- _Aim_:
Reproduce the listing below exactly, minus its pictures.

- _Dataset section_:
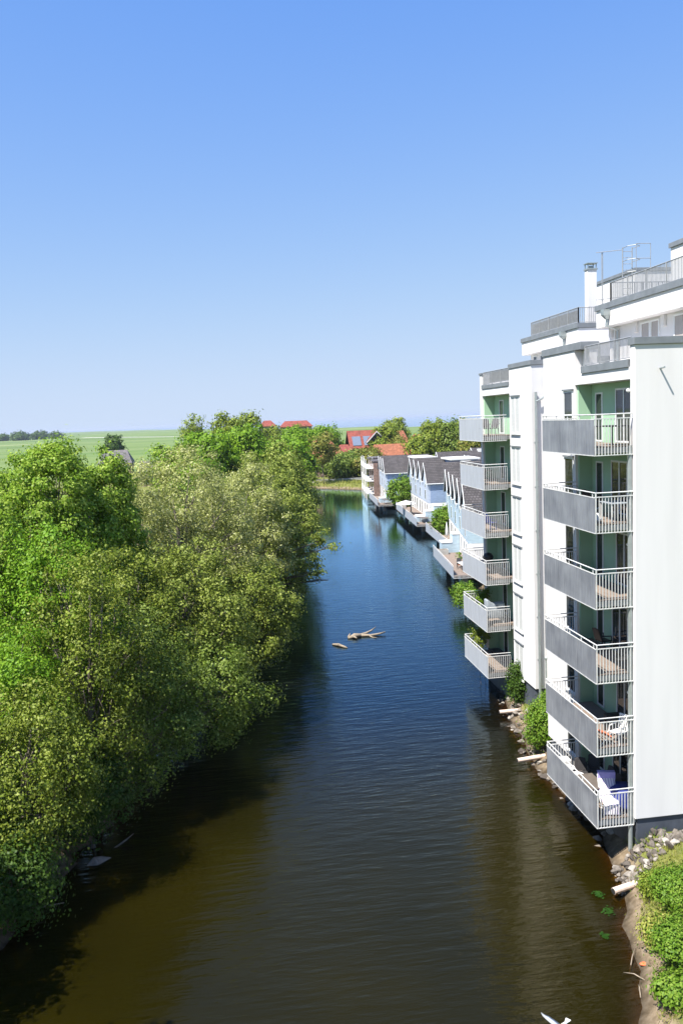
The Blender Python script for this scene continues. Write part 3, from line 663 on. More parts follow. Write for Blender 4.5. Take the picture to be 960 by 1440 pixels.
b.build("frame", MT['steel'], t)
b = MB(R); b.poly_prism([(-.32, .70, 1.0), (.36, .70, 1.0), (.36, .70, 1.27), (-.32, .70, 1.27)], (0, -.02, 0)); b.poly_prism([(-.32, .68, 1.27), (.36, .68, 1.27), (.36, .90, 1.27), (-.32, .90, 1.27)], (0, 0, .03)); b.top("towel", MT['lilac'], "lilac towel laid over the head of the striped lounger", "towel")
# far stack
chair((15.6, 47.4, fA(0)), 2.4, MT['rattan'], "dark rattan chair behind the bars of the topmost far balcony, nearer the wall", "rattan_chair")
chair((15.1, 47.5, fA(0)), 2.8, MT['rattan'], "dark rattan chair behind the bars of the topmost far balcony, nearer the corner", "rattan_chair")
table((15.5, 49.2, fA(1)), 0, .7, 1.1, .72, MT['dark'], "dark table on the second far balcony down")
chair((15.5, 48.0, fA(2)), -1.2, MT['blue'], "dark blue chair on the third far balcony down")
t = thing("barbecue", "black barbecue under its dark hood on the fourth far balcony down", "barbecue", (15.9, 49.9, fA(3)))
b = MB(); b.lathe((15.9, 49.9, fA(3)+.75), [(.12, -.2), (.28, -.1), (.34, .05), (.33, .14), (.22, .32), (.05, .38)], 16); b.build("bowl", MT['dark'], t, True)
for a in range(3):
    b = MB(); w_ = a*2.094; b.tube([(15.9+.2*math.cos(w_), 49.9+.2*math.sin(w_), fA(3)+.62), (15.9+.38*math.cos(w_), 49.9+.38*math.sin(w_), fA(3))], .018, 6); b.build("leg", MT['dark'], t)
table((15.3, 49.0, fA(3)), 0, .8, 1.2, .74, MT['dark'], "black table beside the barbecue on the fourth far balcony down")
t = thing("covered_grill", "grey rain cover over a grill on the fifth far balcony down", "covered grill", (15.45, 47.6, fA(4)))
b = MB(); x0, y0, z0 = 14.95, 47.35, fA(4)+.35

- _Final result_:
The Blender Python script for this scene continues. Write part 3, from line 663 on. More parts follow. Write for Blender 4.5. Take the picture to be 960 by 1440 pixels.
b.build("frame", MT['steel'], t)
b = MB(R); b.poly_prism([(-.32, .70, 1.0), (.36, .70, 1.0), (.36, .70, 1.27), (-.32, .70, 1.27)], (0, -.02, 0)); b.poly_prism([(-.32, .68, 1.27), (.36, .68, 1.27), (.36, .90, 1.27), (-.32, .90, 1.27)], (0, 0, .03)); b.top("towel", MT['lilac'], "lilac towel laid over the head of the striped lounger", "towel")
# far stack
chair((15.6, 47.4, fA(0)), 2.4, MT['rattan'], "dark rattan chair behind the bars of the topmost far balcony, nearer the wall", "rattan_chair")
chair((15.1, 47.5, fA(0)), 2.8, MT['rattan'], "dark rattan chair behind the bars of the topmost far balcony, nearer the corner", "rattan_chair")
table((15.5, 49.2, fA(1)), 0, .7, 1.1, .72, MT['dark'], "dark table on the second far balcony down")
chair((15.5, 48.0, fA(2)), -1.2, MT['blue'], "dark blue chair on the third far balcony down")
t = thing("barbecue", "black barbecue under its dark hood on the fourth far balcony down", "barbecue", (15.9, 49.9, fA(3)))
b = MB(); b.lathe((15.9, 49.9, fA(3)+.75), [(.12, -.2), (.28, -.1), (.34, .05), (.33, .14), (.22, .32), (.05, .38)], 16); b.build("bowl", MT['dark'], t, True)
for a in range(3):
    b = MB(); w_ = a*2.094; b.tube([(15.9+.2*math.cos(w_), 49.9+.2*math.sin(w_), fA(3)+.62), (15.9+.38*math.cos(w_), 49.9+.38*math.sin(w_), fA(3))], .018, 6); b.build("leg", MT['dark'], t)
table((15.3, 49.0, fA(3)), 0, .8, 1.2, .74, MT['dark'], "black table beside the barbecue on the fourth far balcony down")
t = thing("covered_grill", "grey rain cover over a grill on the fifth far balcony down", "covered grill", (15.45, 47.6, fA(4)))
b = MB(); x0, y0, z0 = 14.95, 47.35, fA(4)+.35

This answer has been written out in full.